Family takes a step toward canal's required restoration


Published: Sunday, January 11, 2004 at 6:01 a.m.
Last Modified: Sunday, January 11, 2004 at 2:53 a.m.
Two years after the Alachua County Commission voted unanimously to require the family of a former Gainesville mayor to fill a controversial boat canal on Lake Santa Fe, restoration efforts are just now beginning to inch forward, county environmental officials say.
"There's some movement," said Chris Bird, director of the county's Environmental Protection Department. "The Development Review Committee has given them approval.
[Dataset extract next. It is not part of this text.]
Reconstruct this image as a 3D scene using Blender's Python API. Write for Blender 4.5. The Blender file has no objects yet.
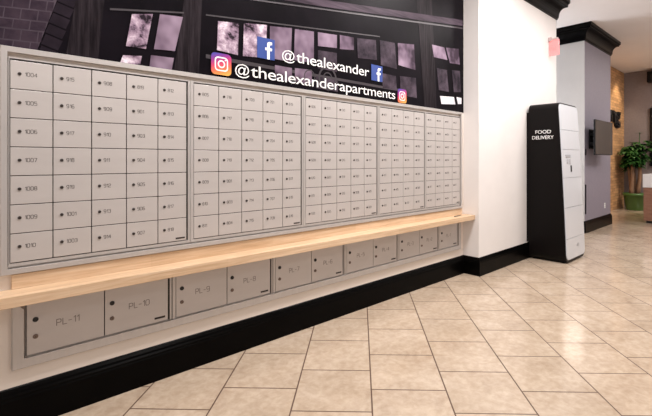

The holdup now is that they are finally pursuing the Suwannee River Water Management District permit" required before the project can begin.
In 2001, the County Commission agreed that Jim Painter and his family had gone overboard when dredging a 1,250-foot-long canal on their property east of the county boat ramp near Melrose.
The issue came to the commission after the Alachua County Code Enforcement Board fined the Painters in April of that year more than $2,000 for removing sediment from the channel.
County staff had determined that silt and clay exposed after the digging of the waterway, which was 20 feet wider and 5 feet deeper after the work was done, would cause water quality problems, including violation of the state's standard for turbidity.
Painter and his lawyer have said that the dredging was routine maintenance of a private waterway - work that does not require a county or district permit. Painter could not be reached for comment.
But Bird and county officials have disputed Painter's maintenance argument, insisting that the digging went too deep, churning up too much muck to be exempted from county environmental rules.
"Everything is tied to a performance standard that they have to be able to meet the state water quality standard for turbidity," the environmental director said recently.
"One of the reasons the turbidity was so different is that they disturbed this clay layer" at the bottom of the canal.
Once that happened, Bird said, tiny clay particles were disbursed into the water column, making it difficult for fish to breathe or plants to grow.
"The problem with these clay particles is that it can take them literally years to settle out."
In response to environmental concerns and the county's fine, Painter's parents, who own the property, requested an amendment to the canal's original 1976 permit so the digging wouldn't have to be undone.
County commissioners didn't comply with the request, but did agree to approve an amended permit on the condition that the channel be restored before it could be reopened to the lake.
Today, the northern reaches of the canal are blocked by a yellow silt curtain, stretched from bank to bank underwater, which blocks suspended clays from moving into Lake Santa Fe.
Over the past two years, much of the clay has returned to the bottom of the canal, and concerns over its water quality have subsided.
Jon Dinges, director of resource management for the district, said Painter has submitted an application for district approval to begin the restoration work, but the district was still waiting for specific project information.
Once that is received, restoration of the long-disputed environmental problem can finally begin, Dinges said.